:: DIRECTIVE ::
Nothing but the lines from the top of the data to the line holding "obj('ornament', bm, M['sign_yellow'], sg)" should be printed, word for word and both ends included; leave the pictures out.
★ ★ ★ ★
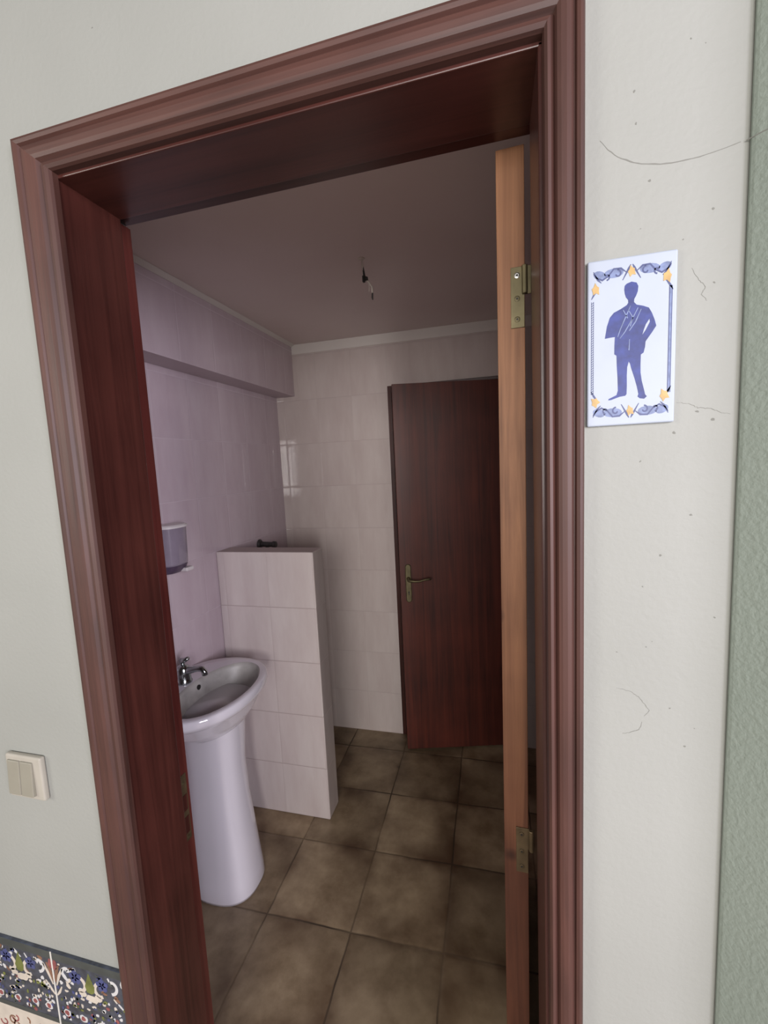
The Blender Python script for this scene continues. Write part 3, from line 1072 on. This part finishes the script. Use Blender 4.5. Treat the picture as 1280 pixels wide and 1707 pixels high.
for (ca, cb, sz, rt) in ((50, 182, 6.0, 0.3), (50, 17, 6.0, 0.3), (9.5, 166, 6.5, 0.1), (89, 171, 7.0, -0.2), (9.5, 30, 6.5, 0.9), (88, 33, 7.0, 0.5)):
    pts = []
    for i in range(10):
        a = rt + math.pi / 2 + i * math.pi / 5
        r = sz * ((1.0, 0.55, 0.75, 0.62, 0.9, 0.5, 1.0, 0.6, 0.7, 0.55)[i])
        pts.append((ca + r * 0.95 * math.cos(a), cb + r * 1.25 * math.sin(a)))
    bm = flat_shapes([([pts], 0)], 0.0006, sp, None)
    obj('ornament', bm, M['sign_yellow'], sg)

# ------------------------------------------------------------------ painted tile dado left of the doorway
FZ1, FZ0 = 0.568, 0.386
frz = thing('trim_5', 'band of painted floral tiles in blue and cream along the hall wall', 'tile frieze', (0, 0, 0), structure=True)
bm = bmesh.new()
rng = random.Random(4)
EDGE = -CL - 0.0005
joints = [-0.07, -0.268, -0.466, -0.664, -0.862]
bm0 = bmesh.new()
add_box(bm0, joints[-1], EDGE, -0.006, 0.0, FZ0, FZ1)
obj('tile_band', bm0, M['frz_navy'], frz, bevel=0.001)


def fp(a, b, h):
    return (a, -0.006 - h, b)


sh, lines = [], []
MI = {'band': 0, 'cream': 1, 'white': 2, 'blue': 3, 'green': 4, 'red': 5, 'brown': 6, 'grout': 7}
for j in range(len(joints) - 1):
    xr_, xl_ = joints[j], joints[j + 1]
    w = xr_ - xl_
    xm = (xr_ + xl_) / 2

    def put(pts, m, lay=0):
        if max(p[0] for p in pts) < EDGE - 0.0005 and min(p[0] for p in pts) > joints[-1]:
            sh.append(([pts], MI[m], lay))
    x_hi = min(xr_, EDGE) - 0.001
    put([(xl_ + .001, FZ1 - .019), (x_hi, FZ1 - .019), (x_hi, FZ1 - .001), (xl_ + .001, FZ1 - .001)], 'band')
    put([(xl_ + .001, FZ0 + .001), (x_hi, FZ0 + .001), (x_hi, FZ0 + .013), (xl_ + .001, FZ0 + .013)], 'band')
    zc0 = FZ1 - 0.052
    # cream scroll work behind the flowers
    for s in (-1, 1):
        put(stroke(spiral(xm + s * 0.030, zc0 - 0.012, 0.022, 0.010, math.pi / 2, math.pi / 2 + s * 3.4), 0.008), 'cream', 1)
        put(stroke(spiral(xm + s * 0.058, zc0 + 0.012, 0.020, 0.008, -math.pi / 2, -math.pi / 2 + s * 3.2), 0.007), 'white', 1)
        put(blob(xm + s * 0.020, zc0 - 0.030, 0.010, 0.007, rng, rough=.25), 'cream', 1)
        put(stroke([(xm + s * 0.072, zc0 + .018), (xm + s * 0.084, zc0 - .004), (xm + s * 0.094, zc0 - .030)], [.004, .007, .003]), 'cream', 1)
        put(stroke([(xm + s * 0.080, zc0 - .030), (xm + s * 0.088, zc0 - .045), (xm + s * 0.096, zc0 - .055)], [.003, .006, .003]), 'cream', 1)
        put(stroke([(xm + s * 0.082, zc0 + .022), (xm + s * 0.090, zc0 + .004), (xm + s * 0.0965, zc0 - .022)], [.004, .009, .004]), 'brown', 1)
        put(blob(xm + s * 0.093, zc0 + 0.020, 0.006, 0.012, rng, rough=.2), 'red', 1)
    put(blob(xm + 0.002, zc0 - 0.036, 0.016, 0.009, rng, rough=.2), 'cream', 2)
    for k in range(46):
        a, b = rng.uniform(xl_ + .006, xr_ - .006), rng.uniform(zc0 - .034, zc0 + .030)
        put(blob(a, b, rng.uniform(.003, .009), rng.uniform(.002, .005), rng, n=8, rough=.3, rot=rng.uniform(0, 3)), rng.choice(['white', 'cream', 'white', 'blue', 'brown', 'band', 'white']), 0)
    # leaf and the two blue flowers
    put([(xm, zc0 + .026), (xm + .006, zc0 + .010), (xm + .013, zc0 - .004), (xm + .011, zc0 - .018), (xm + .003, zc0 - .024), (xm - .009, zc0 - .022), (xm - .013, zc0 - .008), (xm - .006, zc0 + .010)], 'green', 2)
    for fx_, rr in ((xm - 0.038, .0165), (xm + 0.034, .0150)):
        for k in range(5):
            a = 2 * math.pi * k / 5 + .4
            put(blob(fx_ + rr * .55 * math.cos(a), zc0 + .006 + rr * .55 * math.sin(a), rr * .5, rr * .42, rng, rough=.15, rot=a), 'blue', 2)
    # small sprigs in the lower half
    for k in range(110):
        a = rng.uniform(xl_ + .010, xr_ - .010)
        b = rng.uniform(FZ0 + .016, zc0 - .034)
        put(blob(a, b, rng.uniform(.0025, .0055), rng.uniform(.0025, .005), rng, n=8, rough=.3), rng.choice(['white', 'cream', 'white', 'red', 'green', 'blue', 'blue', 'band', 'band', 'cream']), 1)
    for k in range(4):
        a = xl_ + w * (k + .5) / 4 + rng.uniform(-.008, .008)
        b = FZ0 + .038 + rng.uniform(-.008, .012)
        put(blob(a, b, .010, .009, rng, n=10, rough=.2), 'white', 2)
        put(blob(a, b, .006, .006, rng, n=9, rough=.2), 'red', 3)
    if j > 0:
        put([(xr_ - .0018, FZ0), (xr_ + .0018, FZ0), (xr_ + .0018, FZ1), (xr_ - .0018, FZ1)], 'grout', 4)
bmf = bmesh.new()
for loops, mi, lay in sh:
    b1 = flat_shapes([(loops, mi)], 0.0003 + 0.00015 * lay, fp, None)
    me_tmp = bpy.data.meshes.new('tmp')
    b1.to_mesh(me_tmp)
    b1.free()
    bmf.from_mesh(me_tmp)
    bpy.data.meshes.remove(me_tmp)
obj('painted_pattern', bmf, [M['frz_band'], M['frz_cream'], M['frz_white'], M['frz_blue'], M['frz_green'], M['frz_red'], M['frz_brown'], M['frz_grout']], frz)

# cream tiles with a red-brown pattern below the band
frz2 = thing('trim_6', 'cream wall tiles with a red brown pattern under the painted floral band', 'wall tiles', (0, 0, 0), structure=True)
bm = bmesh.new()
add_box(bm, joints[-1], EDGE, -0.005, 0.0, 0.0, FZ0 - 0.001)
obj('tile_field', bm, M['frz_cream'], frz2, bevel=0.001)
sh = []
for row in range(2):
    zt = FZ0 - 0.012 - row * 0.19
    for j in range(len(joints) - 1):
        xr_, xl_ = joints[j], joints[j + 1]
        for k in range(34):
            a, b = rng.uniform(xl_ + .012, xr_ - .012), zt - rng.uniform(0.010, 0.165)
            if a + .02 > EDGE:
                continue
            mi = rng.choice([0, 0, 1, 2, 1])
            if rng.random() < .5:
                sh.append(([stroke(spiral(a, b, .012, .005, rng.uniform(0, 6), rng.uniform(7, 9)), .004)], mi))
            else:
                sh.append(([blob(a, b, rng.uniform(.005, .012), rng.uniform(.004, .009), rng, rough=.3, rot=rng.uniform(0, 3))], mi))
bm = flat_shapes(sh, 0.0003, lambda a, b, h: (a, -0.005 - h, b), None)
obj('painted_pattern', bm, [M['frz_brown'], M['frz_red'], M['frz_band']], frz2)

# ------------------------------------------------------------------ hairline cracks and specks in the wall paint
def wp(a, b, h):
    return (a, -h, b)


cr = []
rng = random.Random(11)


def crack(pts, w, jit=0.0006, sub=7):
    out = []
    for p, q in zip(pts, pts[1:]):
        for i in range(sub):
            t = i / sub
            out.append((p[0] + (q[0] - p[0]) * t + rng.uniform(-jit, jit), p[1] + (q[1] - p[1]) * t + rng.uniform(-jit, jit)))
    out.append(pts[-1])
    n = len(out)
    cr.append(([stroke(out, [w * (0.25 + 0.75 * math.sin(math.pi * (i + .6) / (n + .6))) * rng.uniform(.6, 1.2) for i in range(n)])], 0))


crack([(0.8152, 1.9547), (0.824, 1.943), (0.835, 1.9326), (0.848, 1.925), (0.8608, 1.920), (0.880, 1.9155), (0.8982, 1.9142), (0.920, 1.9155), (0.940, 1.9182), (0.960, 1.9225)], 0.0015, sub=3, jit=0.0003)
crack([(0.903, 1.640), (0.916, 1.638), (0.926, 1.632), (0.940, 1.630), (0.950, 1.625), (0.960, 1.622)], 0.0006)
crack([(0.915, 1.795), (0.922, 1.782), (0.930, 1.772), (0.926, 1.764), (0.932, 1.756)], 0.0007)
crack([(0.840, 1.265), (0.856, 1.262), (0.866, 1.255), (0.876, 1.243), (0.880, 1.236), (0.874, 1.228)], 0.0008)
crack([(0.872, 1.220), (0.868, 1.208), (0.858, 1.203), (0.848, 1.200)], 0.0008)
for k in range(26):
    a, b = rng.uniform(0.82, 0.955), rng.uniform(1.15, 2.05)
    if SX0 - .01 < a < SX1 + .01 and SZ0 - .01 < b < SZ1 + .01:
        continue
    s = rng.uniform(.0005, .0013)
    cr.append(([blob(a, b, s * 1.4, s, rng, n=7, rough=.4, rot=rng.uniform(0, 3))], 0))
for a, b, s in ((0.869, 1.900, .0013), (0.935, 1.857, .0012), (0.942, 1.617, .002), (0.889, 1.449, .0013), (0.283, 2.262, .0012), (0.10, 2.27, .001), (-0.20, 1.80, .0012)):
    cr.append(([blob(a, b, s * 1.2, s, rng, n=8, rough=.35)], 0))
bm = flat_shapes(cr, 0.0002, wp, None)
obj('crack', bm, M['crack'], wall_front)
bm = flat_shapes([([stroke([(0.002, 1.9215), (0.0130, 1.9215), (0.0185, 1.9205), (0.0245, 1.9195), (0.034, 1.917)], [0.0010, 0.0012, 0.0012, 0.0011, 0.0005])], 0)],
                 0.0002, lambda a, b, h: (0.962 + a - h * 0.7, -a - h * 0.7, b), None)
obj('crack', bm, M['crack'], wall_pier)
★ ★ ★ ★
:: RESULT OF THIS EXERCISE ::
The Blender Python script for this scene continues. Write part 3, from line 1072 on. This part finishes the script. Use Blender 4.5. Treat the picture as 1280 pixels wide and 1707 pixels high.
for (ca, cb, sz, rt) in ((50, 182, 6.0, 0.3), (50, 17, 6.0, 0.3), (9.5, 166, 6.5, 0.1), (89, 171, 7.0, -0.2), (9.5, 30, 6.5, 0.9), (88, 33, 7.0, 0.5)):
    pts = []
    for i in range(10):
        a = rt + math.pi / 2 + i * math.pi / 5
        r = sz * ((1.0, 0.55, 0.75, 0.62, 0.9, 0.5, 1.0, 0.6, 0.7, 0.55)[i])
        pts.append((ca + r * 0.95 * math.cos(a), cb + r * 1.25 * math.sin(a)))
    bm = flat_shapes([([pts], 0)], 0.0006, sp, None)
    obj('ornament', bm, M['sign_yellow'], sg)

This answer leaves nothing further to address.